## GIVEN DATA
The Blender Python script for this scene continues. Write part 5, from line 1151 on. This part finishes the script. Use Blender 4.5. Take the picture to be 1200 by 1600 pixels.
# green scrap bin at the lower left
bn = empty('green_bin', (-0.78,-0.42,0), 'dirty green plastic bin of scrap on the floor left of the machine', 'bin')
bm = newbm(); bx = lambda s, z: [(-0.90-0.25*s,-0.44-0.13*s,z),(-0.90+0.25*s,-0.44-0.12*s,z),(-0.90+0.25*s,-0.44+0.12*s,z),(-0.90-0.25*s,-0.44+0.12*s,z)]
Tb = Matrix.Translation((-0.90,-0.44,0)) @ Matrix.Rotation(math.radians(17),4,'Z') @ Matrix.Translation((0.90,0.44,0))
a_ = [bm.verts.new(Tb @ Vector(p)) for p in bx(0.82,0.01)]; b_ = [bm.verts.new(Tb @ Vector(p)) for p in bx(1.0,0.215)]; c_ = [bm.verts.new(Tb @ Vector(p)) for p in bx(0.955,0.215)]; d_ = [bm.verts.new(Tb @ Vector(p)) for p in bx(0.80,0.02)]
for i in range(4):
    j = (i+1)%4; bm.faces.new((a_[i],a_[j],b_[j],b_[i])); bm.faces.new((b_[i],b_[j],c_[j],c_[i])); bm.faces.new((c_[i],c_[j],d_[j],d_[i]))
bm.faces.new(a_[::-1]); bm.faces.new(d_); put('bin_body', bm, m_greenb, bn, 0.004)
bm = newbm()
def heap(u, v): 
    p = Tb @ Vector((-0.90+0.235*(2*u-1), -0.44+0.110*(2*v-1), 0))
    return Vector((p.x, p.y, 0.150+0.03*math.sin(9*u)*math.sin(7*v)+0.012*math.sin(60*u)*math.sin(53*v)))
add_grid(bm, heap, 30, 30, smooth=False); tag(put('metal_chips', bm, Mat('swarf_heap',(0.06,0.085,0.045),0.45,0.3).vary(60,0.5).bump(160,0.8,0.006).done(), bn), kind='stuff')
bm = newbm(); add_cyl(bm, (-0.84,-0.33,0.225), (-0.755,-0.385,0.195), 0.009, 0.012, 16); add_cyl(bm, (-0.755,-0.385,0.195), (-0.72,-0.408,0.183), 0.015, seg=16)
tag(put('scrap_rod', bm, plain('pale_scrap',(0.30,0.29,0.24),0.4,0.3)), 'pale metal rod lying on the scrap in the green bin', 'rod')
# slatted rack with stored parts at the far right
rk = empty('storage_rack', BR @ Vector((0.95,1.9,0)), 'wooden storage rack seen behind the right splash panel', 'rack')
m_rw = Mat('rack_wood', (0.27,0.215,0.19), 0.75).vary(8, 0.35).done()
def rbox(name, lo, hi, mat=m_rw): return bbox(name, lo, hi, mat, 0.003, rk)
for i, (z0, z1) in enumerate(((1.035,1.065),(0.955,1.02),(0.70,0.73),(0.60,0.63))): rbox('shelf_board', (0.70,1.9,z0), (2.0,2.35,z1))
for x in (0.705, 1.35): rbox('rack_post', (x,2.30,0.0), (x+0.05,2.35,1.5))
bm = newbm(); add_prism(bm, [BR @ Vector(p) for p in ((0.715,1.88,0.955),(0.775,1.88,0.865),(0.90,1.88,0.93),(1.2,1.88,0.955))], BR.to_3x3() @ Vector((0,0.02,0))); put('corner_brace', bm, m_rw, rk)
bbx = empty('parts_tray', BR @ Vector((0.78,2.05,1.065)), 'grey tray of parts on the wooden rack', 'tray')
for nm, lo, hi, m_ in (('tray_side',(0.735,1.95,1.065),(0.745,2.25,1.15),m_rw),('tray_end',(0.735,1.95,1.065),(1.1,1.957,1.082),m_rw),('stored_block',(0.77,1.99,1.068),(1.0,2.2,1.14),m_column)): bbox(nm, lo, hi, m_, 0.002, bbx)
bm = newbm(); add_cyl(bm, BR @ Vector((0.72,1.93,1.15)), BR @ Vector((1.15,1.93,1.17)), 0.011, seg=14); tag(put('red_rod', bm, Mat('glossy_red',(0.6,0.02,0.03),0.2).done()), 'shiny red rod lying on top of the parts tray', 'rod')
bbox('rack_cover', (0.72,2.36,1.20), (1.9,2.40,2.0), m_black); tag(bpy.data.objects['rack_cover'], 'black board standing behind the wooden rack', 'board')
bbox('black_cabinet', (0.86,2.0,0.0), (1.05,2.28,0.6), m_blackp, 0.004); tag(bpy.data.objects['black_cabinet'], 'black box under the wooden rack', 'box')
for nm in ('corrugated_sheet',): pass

## WRITTEN REQUEST
Would you reproduce the material above in full, exactly as given?

## WORKED SOLUTION
The Blender Python script for this scene continues. Write part 5, from line 1151 on. This part finishes the script. Use Blender 4.5. Take the picture to be 1200 by 1600 pixels.
# green scrap bin at the lower left
bn = empty('green_bin', (-0.78,-0.42,0), 'dirty green plastic bin of scrap on the floor left of the machine', 'bin')
bm = newbm(); bx = lambda s, z: [(-0.90-0.25*s,-0.44-0.13*s,z),(-0.90+0.25*s,-0.44-0.12*s,z),(-0.90+0.25*s,-0.44+0.12*s,z),(-0.90-0.25*s,-0.44+0.12*s,z)]
Tb = Matrix.Translation((-0.90,-0.44,0)) @ Matrix.Rotation(math.radians(17),4,'Z') @ Matrix.Translation((0.90,0.44,0))
a_ = [bm.verts.new(Tb @ Vector(p)) for p in bx(0.82,0.01)]; b_ = [bm.verts.new(Tb @ Vector(p)) for p in bx(1.0,0.215)]; c_ = [bm.verts.new(Tb @ Vector(p)) for p in bx(0.955,0.215)]; d_ = [bm.verts.new(Tb @ Vector(p)) for p in bx(0.80,0.02)]
for i in range(4):
    j = (i+1)%4; bm.faces.new((a_[i],a_[j],b_[j],b_[i])); bm.faces.new((b_[i],b_[j],c_[j],c_[i])); bm.faces.new((c_[i],c_[j],d_[j],d_[i]))
bm.faces.new(a_[::-1]); bm.faces.new(d_); put('bin_body', bm, m_greenb, bn, 0.004)
bm = newbm()
def heap(u, v): 
    p = Tb @ Vector((-0.90+0.235*(2*u-1), -0.44+0.110*(2*v-1), 0))
    return Vector((p.x, p.y, 0.150+0.03*math.sin(9*u)*math.sin(7*v)+0.012*math.sin(60*u)*math.sin(53*v)))
add_grid(bm, heap, 30, 30, smooth=False); tag(put('metal_chips', bm, Mat('swarf_heap',(0.06,0.085,0.045),0.45,0.3).vary(60,0.5).bump(160,0.8,0.006).done(), bn), kind='stuff')
bm = newbm(); add_cyl(bm, (-0.84,-0.33,0.225), (-0.755,-0.385,0.195), 0.009, 0.012, 16); add_cyl(bm, (-0.755,-0.385,0.195), (-0.72,-0.408,0.183), 0.015, seg=16)
tag(put('scrap_rod', bm, plain('pale_scrap',(0.30,0.29,0.24),0.4,0.3)), 'pale metal rod lying on the scrap in the green bin', 'rod')
# slatted rack with stored parts at the far right
rk = empty('storage_rack', BR @ Vector((0.95,1.9,0)), 'wooden storage rack seen behind the right splash panel', 'rack')
m_rw = Mat('rack_wood', (0.27,0.215,0.19), 0.75).vary(8, 0.35).done()
def rbox(name, lo, hi, mat=m_rw): return bbox(name, lo, hi, mat, 0.003, rk)
for i, (z0, z1) in enumerate(((1.035,1.065),(0.955,1.02),(0.70,0.73),(0.60,0.63))): rbox('shelf_board', (0.70,1.9,z0), (2.0,2.35,z1))
for x in (0.705, 1.35): rbox('rack_post', (x,2.30,0.0), (x+0.05,2.35,1.5))
bm = newbm(); add_prism(bm, [BR @ Vector(p) for p in ((0.715,1.88,0.955),(0.775,1.88,0.865),(0.90,1.88,0.93),(1.2,1.88,0.955))], BR.to_3x3() @ Vector((0,0.02,0))); put('corner_brace', bm, m_rw, rk)
bbx = empty('parts_tray', BR @ Vector((0.78,2.05,1.065)), 'grey tray of parts on the wooden rack', 'tray')
for nm, lo, hi, m_ in (('tray_side',(0.735,1.95,1.065),(0.745,2.25,1.15),m_rw),('tray_end',(0.735,1.95,1.065),(1.1,1.957,1.082),m_rw),('stored_block',(0.77,1.99,1.068),(1.0,2.2,1.14),m_column)): bbox(nm, lo, hi, m_, 0.002, bbx)
bm = newbm(); add_cyl(bm, BR @ Vector((0.72,1.93,1.15)), BR @ Vector((1.15,1.93,1.17)), 0.011, seg=14); tag(put('red_rod', bm, Mat('glossy_red',(0.6,0.02,0.03),0.2).done()), 'shiny red rod lying on top of the parts tray', 'rod')
bbox('rack_cover', (0.72,2.36,1.20), (1.9,2.40,2.0), m_black); tag(bpy.data.objects['rack_cover'], 'black board standing behind the wooden rack', 'board')
bbox('black_cabinet', (0.86,2.0,0.0), (1.05,2.28,0.6), m_blackp, 0.004); tag(bpy.data.objects['black_cabinet'], 'black box under the wooden rack', 'box')
for nm in ('corrugated_sheet',): pass